Banka ve sigorta işlemlerinin vergilendirilmesinde sadece banka ve sigortacılıkla ilgili işlemler verginin konusu edilebileceği gibi, bu kuruluşların yaptığı her türlü işlemler vergi konusuna dâhil edilebilir. Örneğin Türkiye uygulamasında bankalarca yapılan her türlü işlem, banka lehine gelir getirmesi şartıyla verginin konusunu oluşturmaktadır.

Buna göre banka ve sigorta şirketleri bakımından, bunların yaptıkları işlemlerin bankacılık ya da sigortacılıkla ilgili olup olmamasının önemi yoktur. Lehe kalan para bir banka veya sigorta işlemi sonucu doğabileceği gibi, banka veya sigorta işlemi niteliği olmayan bir işlem sonucunda da doğabilir. Yani banka ve sigorta şirketlerinin her çeşit işlemlerinden lehlerine kalan para vergiye tabidir (Uyanık, 2005:50).

Vergiyi doğuran olayla ilgili bir başka konuda lehe kalan paranın ne şekilde yorumlanacağıyla ilgilidir. Maliye Bakanlığı’nın son yıllarda verdiği muktezalarda “BSMV açısından lehe kalan para” o işlemdeki giderler ve maliyet düşüldükten sonra kalan tutar olarak yorumlanmaktadır.

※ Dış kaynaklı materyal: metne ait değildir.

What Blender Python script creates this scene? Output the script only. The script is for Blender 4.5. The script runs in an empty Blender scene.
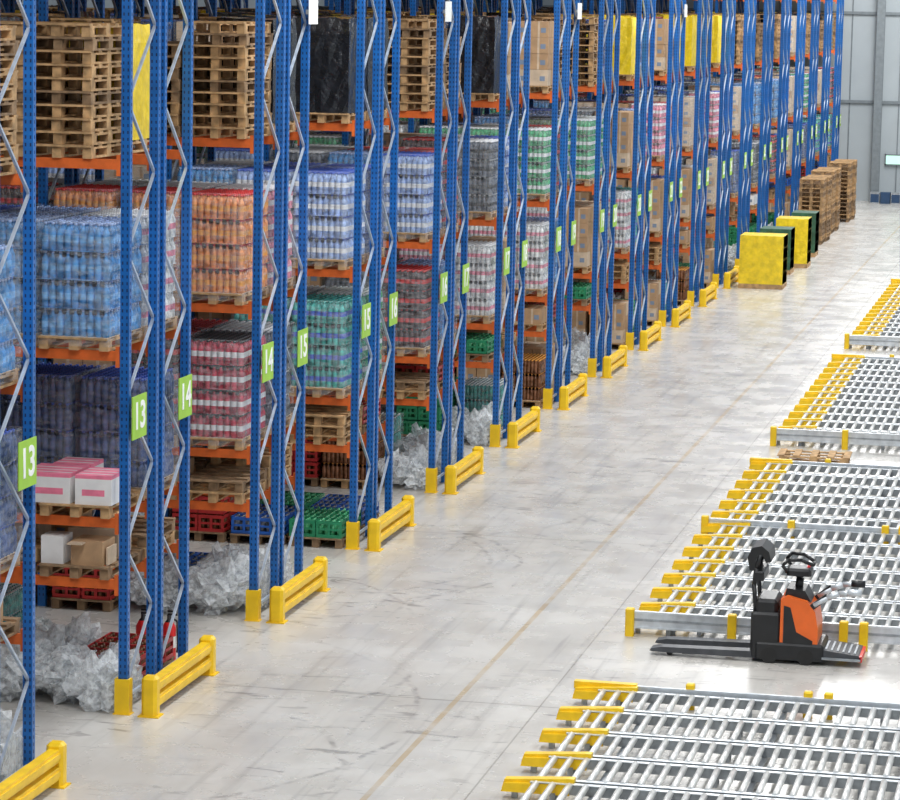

Burada Vergi İdaresinin yukarıda belirtilen prensipler doğrultusunda vergi mükerrerliğini önlemek gayreti içinde olduğunu görmekteyiz. Bu durumu örnek bir mukteza incelemesi yaparak daha iyi açıklayabiliriz.

Örnek: Komisyon Paylaşımı

“Aracı kurumun acentelik sözleşmesi imzaladığı bankaya komisyon ödemesi halinde, menkul kıymet işlemleri ile ilgili komisyon gelirinden acentelere (banka şubelerine) ödenen bu tutar düşüldükten sonra kalan net tutar üzerinden BSMV ödenmelidir. Acente banka da kendi gelir payı üzerinden BSMV ödeyecektir” (İstanbul Defterdarlığı, 4.7.2003 tarih ve BSMV 15–1465/3856 sayılı mukteza).